Alright, alright...here's the recipe for the cake. Just follow the directions!

Olive Oil Cake, a la Thomas Keller
1 cup plus 1 tsp. (145g.) all-purpose flour½ tsp. plus 1/8 tsp. (3g.) baking powder½ tsp. plus 1/8 tsp. (2g.) Kosher salt3 Tbsp. (50g.) eggs¾ cup plus 2 tsp. (158g.) sugar¼ cup plus 3 Tbsp. (113g.) whole milk¼ cup plus 2 Tbsp. (79g.) extra-virgin olive oil

Preheat your oven to 350 degrees F., and prep your pan. The book says to use a sheet pan, but I used a 9" round cake pan, and it turned out fine.

Whisk your eggs and put them through a sieve in order to get the right texture/consistency/best way to measure your amount. Then whip the eggs and sugar in a standing mixer, on low, for one minute. Then turn your speed to high and whip for FIVE minutes.

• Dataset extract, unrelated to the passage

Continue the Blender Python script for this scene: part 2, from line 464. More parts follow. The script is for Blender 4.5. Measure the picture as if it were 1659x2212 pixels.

Stop, scrape down your bowl, bottom included, and then whip on medium-high for another five. 

Meanwhile, sift together your dry ingredients, and combine the whole milk and olive oil in a bowl and whisk together. Once your second five-minute whip-session is up, alternate the inclusion of wet and dry ingredients, half at a time, on medium-low. Pour your batter into your pan and spread it evenly, making sure you get it to all the corners, if you decided to use a sheet pan. 

For a sheet pan, it shouldn't take more than 10-12 minutes before it's done. I used a round pan, and in my oven, it took about 19 minutes before it was done. My nonstick pan is pretty awesome, so I was able to pop the cake out safely in ten minutes of in-pan cooling, and another 30 minutes of out-of-pan, on-the-rack cooling before wrapping it and popping it in the freezer. You should also do this if you have a sheet pan cake, and use large rings to cut out your rounds when you're ready to use them. 

Fill with filling if your choice, but try looking up your favorite pastry cream filling recipe and folding in a stabilized Italian meringue! I'll leave it to you. 

What's the lesson to take away from this? Cooking is easy, if you can follow directions. Which I can!